Assuming current problems in supporting the seven Astute-class submarines are solved, it will be hard to devote more than two consistently to ‘Bastion’. Meanwhile, the Royal Air Force has just nine P8s: excellent state-of-the-art maritime patrol aircraft, but barely a quarter of Cold War strength, although the SDR suggests supplementing them with some of the 16 long-range Protector drones just coming into service.
While the brutal reality of these numbers constrains British ambition to monitor the vast ‘Bastion’ area, two factors make the picture more positive. First, the NATO partners mentioned above could comfortably double the platforms on station and add a significant force of conventional submarines, which would be particularly effective if deployed in the ‘Gaps’. It helps that many partners also operate P8s, while Canada is building Type 26s and Norway may follow, considerably enhancing interoperability.
Second, there is the SDR endorsement for exploiting drones, digitally networked sensors and AI to achieve a major capability multiplier effect. Essentially, drones become self-propelled towed arrays, with sheer numbers deployed compensating for their minimal mobility. In time, they could be fitted with weapons, thus inhibiting hostile access in select areas like the ‘Gaps’, a modern version of the traditional minefield. British prototypes for surface and underwater ASW drones, potentially suitable for ‘Bastion’ deployment, are undergoing trials and the Type 26 has been optimised for drone control and support, although more specialist ‘mother ships’ will probably be needed.
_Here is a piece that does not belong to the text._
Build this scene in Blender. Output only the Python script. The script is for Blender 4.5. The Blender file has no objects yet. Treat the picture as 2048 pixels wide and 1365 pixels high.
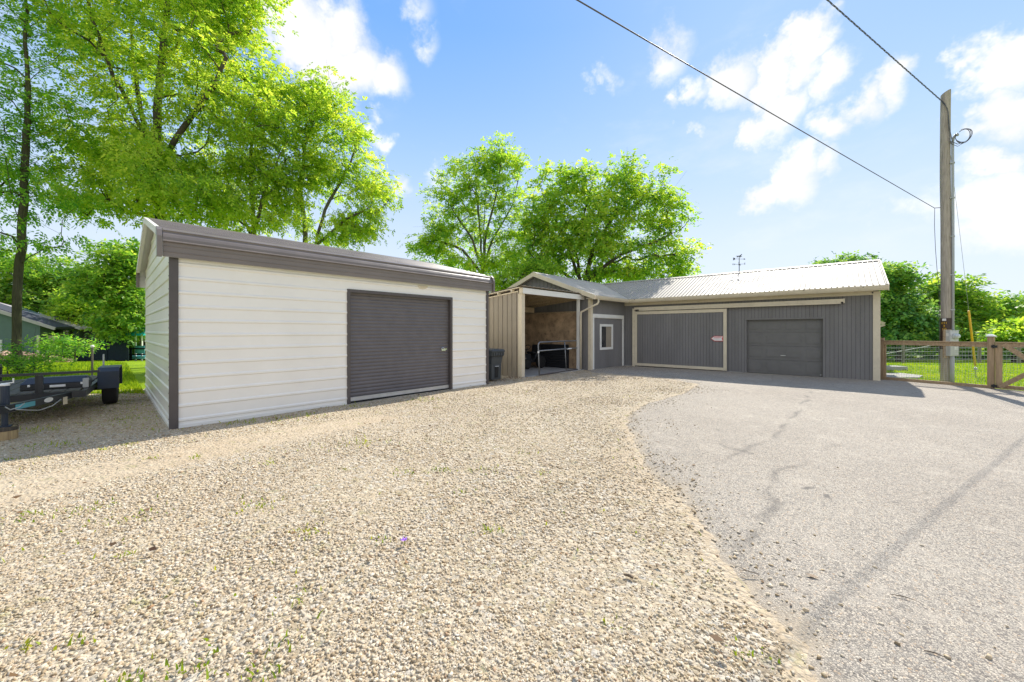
import bpy, bmesh, math, random
import numpy as np
from mathutils import Vector

random.seed(7)
RNG = np.random.default_rng(11)
S = bpy.context.scene
C = S.collection
F_, H_, CX, CY = 760.0, 1.5, 1024.0, 663.0      # focal (px of a 2048 wide frame), eye height, centre, horizon


# ------------------------------------------------------------------ survey helpers
def G(px, py):
    """ground point seen at a photo pixel (level yard)"""
    Y = F_ * H_ / (py - CY)
    return ((px - CX) / F_ * Y, Y)


def P(px, py, Y):
    return Vector(((px - CX) / F_ * Y, Y, H_ + (CY - py) / F_ * Y))


def hgt(x, y):
    """terrain height: the yard is level, the land behind falls away"""
    y = np.asarray(y, dtype=float)
    d = np.clip(y - 16.5, 0, 45)
    return -0.065 * d * np.clip(d / 4.0, 0, 1)


# ------------------------------------------------------------------ mesh builder
class MB:
    def __init__(s):
        s.v = []
        s.f = []
        s.fm = []
        s.cur = 0
        s.cuts = []

    def add(s, vs, fs):
        n = len(s.v)
        s.cuts.append((n, len(s.f)))
        s.v += [tuple(p) for p in vs]
        s.f += [tuple(i + n for i in f) for f in fs]
        s.fm += [s.cur] * len(fs)
        return s

    def hexa(s, b, t):
        """bottom 4 points, top 4 points"""
        return s.add(list(b) + list(t), [(3, 2, 1, 0), (4, 5, 6, 7), (0, 1, 5, 4), (1, 2, 6, 5), (2, 3, 7, 6), (3, 0, 4, 7)])

    def box(s, x0, x1, y0, y1, z0, z1):
        return s.hexa([(x0, y0, z0), (x1, y0, z0), (x1, y1, z0), (x0, y1, z0)],
                      [(x0, y0, z1), (x1, y0, z1), (x1, y1, z1), (x0, y1, z1)])

    def fbox(s, fr, u0, u1, v0, v1, z0, z1):
        q = [(u0, v0), (u1, v0), (u1, v1), (u0, v1)]
        return s.hexa([fr(u, v, z0) for u, v in q], [fr(u, v, z1) for u, v in q])

    def prism(s, poly, vec):
        n = len(poly)
        a = [Vector(p) for p in poly]
        b = [p + Vector(vec) for p in a]
        fs = [tuple(range(n))[::-1], tuple(range(n, 2 * n))]
        fs += [(i, (i + 1) % n, n + (i + 1) % n, n + i) for i in range(n)]
        return s.add(a + b, fs)

    def beam(s, a, b, w, h, up=(0, 0, 1)):
        """rectangular bar from a to b, w across, h along 'up'"""
        a, b = Vector(a), Vector(b)
        d = (b - a).normalized()
        side = d.cross(Vector(up)).normalized()
        u = side.cross(d).normalized()
        q = [(-w / 2, -h / 2), (w / 2, -h / 2), (w / 2, h / 2), (-w / 2, h / 2)]
        return s.hexa([a + side * x + u * y for x, y in q], [b + side * x + u * y for x, y in q])

    def tube(s, pts, r, n=8, caps=True):
        pts = [Vector(p) for p in pts]
        rs = r if isinstance(r, (list, tuple)) else [r] * len(pts)
        vs, fs = [], []
        ref = None
        for i, p in enumerate(pts):
            d = (pts[min(i + 1, len(pts) - 1)] - pts[max(i - 1, 0)]).normalized()
            if ref is None:
                ref = Vector((0, 0, 1)) if abs(d.z) < .9 else Vector((1, 0, 0))
            a = d.cross(ref).normalized()
            b = a.cross(d).normalized()
            ref = b
            for k in range(n):
                t = 2 * math.pi * k / n
                vs.append(p + a * (rs[i] * math.cos(t)) + b * (rs[i] * math.sin(t)))
        for i in range(len(pts) - 1):
            for k in range(n):
                k2 = (k + 1) % n
                fs.append((i * n + k, i * n + k2, (i + 1) * n + k2, (i + 1) * n + k))
        if caps:
            fs.append(tuple(range(n))[::-1])
            fs.append(tuple((len(pts) - 1) * n + k for k in range(n)))
        return s.add(vs, fs)

    def lathe(s, c, prof, n=20, axis=(0, 0, 1), caps=True):
        ax = Vector(axis).normalized()
        a = ax.orthogonal().normalized()
        b = ax.cross(a)
        c = Vector(c)
        vs, fs = [], []
        for r, h in prof:
            for k in range(n):
                t = 2 * math.pi * k / n
                vs.append(c + ax * h + a * (r * math.cos(t)) + b * (r * math.sin(t)))
        for i in range(len(prof) - 1):
            for k in range(n):
                k2 = (k + 1) % n
                fs.append((i * n + k, i * n + k2, (i + 1) * n + k2, (i + 1) * n + k))
        if caps:
            fs.append(tuple(range(n))[::-1])
            fs.append(tuple((len(prof) - 1) * n + k for k in range(n)))
        return s.add(vs, fs)

    def sweep(s, prof_a, prof_b):
        """a sheet between two matching polylines"""
        n = len(prof_a)
        return s.add(list(prof_a) + list(prof_b), [(i, i + 1, n + i + 1, n + i) for i in range(n - 1)])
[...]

Together with industry partners, translating a theoretical vision with myriad parts over the next five years into an effective operational system, able to operate reliably in the demanding North Atlantic environment, will be hugely challenging and demand significant investment from a stretched defence budget. Given requisite leadership, drive, funding and support from Allies, it should be just about possible.